Étrangement, les enfants des enfants du CAFI - comme Thierry - gardent un lien très fort avec le camp : « On est le village des irréductibles. Tant qu’il restera ne fut-ce qu’un Eurasien ici, ça restera « le camp  » ! » « On attend avec impatience le 15 août, déclare Patricia, enthousiaste. C’est le moment où se retrouvent tous ceux qui sont partis et ceux qui sont restés  ». L’occasion de se rassembler autour de la mémoire d’un lieu que les travaux engagés par le Conseil régional menace de dénaturer. « C’est la fin d’une histoire, confie Patricia, alors que nous marchons vers la voiture. L’âme du CAFI ne sera plus comme avant  ».
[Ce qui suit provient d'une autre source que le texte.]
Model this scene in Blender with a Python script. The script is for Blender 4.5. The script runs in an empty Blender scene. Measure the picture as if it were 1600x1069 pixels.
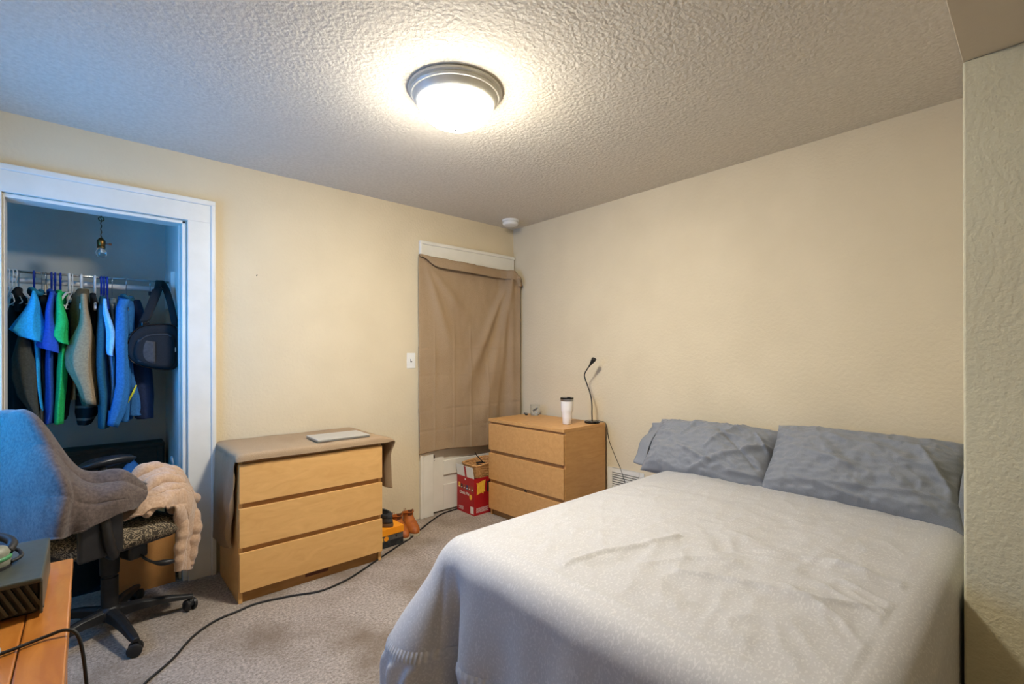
import bpy, bmesh, math, random
from mathutils import Vector, Matrix, noise
random.seed(7)
S = bpy.context.scene
COL = S.collection
PI = math.pi

# ------------------------------------------------------------------ camera
YAW, ROLL = 0.8378, -0.0024
cam = bpy.data.cameras.new('camera')
cam.sensor_fit = 'HORIZONTAL'
cam.sensor_width = 36.0
cam.lens = 741.75 / 1600 * 36
cam.shift_x = (800 - 804.85) / 1600
cam.shift_y = (554.37 - 534.5) / 1600
cam.clip_start = 0.02
co = bpy.data.objects.new('camera', cam)
COL.objects.link(co)
_F = Vector((math.cos(YAW), math.sin(YAW), 0)); _R = Vector((math.sin(YAW), -math.cos(YAW), 0)); _Z = Vector((0, 0, 1))
_X = _R * math.cos(ROLL) + _Z * math.sin(ROLL); _Y = -_R * math.sin(ROLL) + _Z * math.cos(ROLL)
co.matrix_world = Matrix(((_X.x, _Y.x, -_F.x, -2.9587), (_X.y, _Y.y, -_F.y, -3.3066), (_X.z, _Y.z, -_F.z, 1.2984), (0, 0, 0, 1)))
S.camera = co

# ------------------------------------------------------------------ world, light, exposure
LAMP_STRENGTH = 195.0
SKY_STRENGTH = 12.5
w = bpy.data.worlds.new('sky'); S.world = w; w.use_nodes = True
bg = w.node_tree.nodes['Background']
bg.inputs[0].default_value = (0.0, 0.33, 1.0, 1)
bg.inputs[1].default_value = SKY_STRENGTH
WIN = (-1.08, -0.20, 0.75, 1.95)           # window in the left wall: y0, y1, z0, z1
pl = bpy.data.lights.new('window_portal', 'AREA'); pl.shape = 'RECTANGLE'
pl.size = WIN[3] - WIN[2]; pl.size_y = WIN[1] - WIN[0]; pl.cycles.is_portal = True
po = bpy.data.objects.new('window_portal', pl); COL.objects.link(po)
po.location = (-3.60, (WIN[0] + WIN[1]) / 2, (WIN[2] + WIN[3]) / 2); po.rotation_euler = (0, -PI / 2, 0)
vs = S.view_settings
vs.view_transform = 'Standard'; vs.look = 'None'; vs.exposure = 0.14; vs.gamma = 1.0; vs.use_curve_mapping = False

# ------------------------------------------------------------------ materials
def lin(c):
    return tuple(((v / 255) / 12.92 if v / 255 <= 0.04045 else ((v / 255 + 0.055) / 1.055) ** 2.4) for v in c) + (1.0,)
MATS = {}
def M(name, c1, c2=None, scale=20, rough=0.6, metal=0.0, bump=0.0, bscale=100, stretch=(1, 1, 1), detail=3, dist=0.0,
      lo=0.35, hi=0.65, c3=None, s3=4, bdist=0.01, sheen=0, emit=None, es=0, trans=0, ior=1.45, btype='NOISE', coat=0, spec=0.5, nrough=0.5):
    m = bpy.data.materials.new(name); m.use_nodes = True
    nt = m.node_tree; b = nt.nodes['Principled BSDF']
    b.inputs['Roughness'].default_value = rough; b.inputs['Metallic'].default_value = metal
    b.inputs['IOR'].default_value = ior; b.inputs['Transmission Weight'].default_value = trans
    b.inputs['Sheen Weight'].default_value = sheen; b.inputs['Coat Weight'].default_value = coat
    b.inputs['Specular IOR Level'].default_value = spec
    b.inputs['Base Color'].default_value = lin(c1)
    tc = nt.nodes.new('ShaderNodeTexCoord'); mp = nt.nodes.new('ShaderNodeMapping')
    mp.inputs['Scale'].default_value = stretch
    nt.links.new(tc.outputs['Object'], mp.inputs['Vector'])
    if c2:
        n = nt.nodes.new('ShaderNodeTexNoise'); n.inputs['Scale'].default_value = scale
        n.inputs['Detail'].default_value = detail; n.inputs['Roughness'].default_value = nrough; n.inputs['Distortion'].default_value = dist
        nt.links.new(mp.outputs[0], n.inputs['Vector'])
        r = nt.nodes.new('ShaderNodeValToRGB')
        r.color_ramp.elements[0].position = lo; r.color_ramp.elements[0].color = lin(c1)
        r.color_ramp.elements[1].position = hi; r.color_ramp.elements[1].color = lin(c2)
        nt.links.new(n.outputs['Fac'], r.inputs[0]); out = r.outputs[0]
        if c3:
            n3 = nt.nodes.new('ShaderNodeTexNoise'); n3.inputs['Scale'].default_value = s3; n3.inputs['Detail'].default_value = 4
            nt.links.new(tc.outputs['Object'], n3.inputs['Vector'])
            r3 = nt.nodes.new('ShaderNodeValToRGB'); r3.color_ramp.elements[0].position = 0.45; r3.color_ramp.elements[1].position = 0.75
            nt.links.new(n3.outputs['Fac'], r3.inputs[0])
            mx = nt.nodes.new('ShaderNodeMixRGB'); mx.inputs[2].default_value = lin(c3)
            nt.links.new(r3.outputs[0], mx.inputs[0]); nt.links.new(out, mx.inputs[1]); out = mx.outputs[0]
        nt.links.new(out, b.inputs['Base Color'])
    if bump:
        if btype == 'VORONOI':
            n2 = nt.nodes.new('ShaderNodeTexVoronoi'); n2.feature = 'SMOOTH_F1'; n2.inputs['Scale'].default_value = bscale; o2 = n2.outputs['Distance']
        else:
            n2 = nt.nodes.new('ShaderNodeTexNoise'); n2.inputs['Scale'].default_value = bscale; n2.inputs['Detail'].default_value = 3; o2 = n2.outputs['Fac']
        nt.links.new(tc.outputs['Object'], n2.inputs['Vector'])
        bn = nt.nodes.new('ShaderNodeBump'); bn.inputs['Strength'].default_value = bump; bn.inputs['Distance'].default_value = bdist
        nt.links.new(o2, bn.inputs['Height']); nt.links.new(bn.outputs[0], b.inputs['Normal'])
    if emit:
        b.inputs['Emission Color'].default_value = lin(emit); b.inputs['Emission Strength'].default_value = es
    MATS[name] = m
    return m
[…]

Entamés en 2008, les travaux de rénovation transformeront bientôt le « camp des oubliés » en résidence modeste, à la population mixte. Que restera-t-il, alors, du CAFI et de sa mémoire ? Deviendra-t-il un quartier ordinaire ? Pour Daniel Frèche, cette rénovation ne fait que s’ajouter à l’absence de volonté politique du Gouvernement de reconnaître les souffrances morales et matérielles endurées par les Français d’Indochine depuis leur rapatriement. Les jeunes sont moins hostiles. « Ça va changer des choses, concède Thierry. Peut-être en mieux, peut-être en pire. On verra bien le moment venu. En tout cas, on ne peut pas rester éternellement comme ça ».


Pour empêcher la disparition de la mémoire du CAFI, la CEP a entamé des négociations pour obtenir la réhabilitation du camp en « lieu de mémoire  », musée vivant pour que perdure, au-delà du départ de ses enfants, le souvenir d’une communauté trop longtemps laissée dans l’oubli.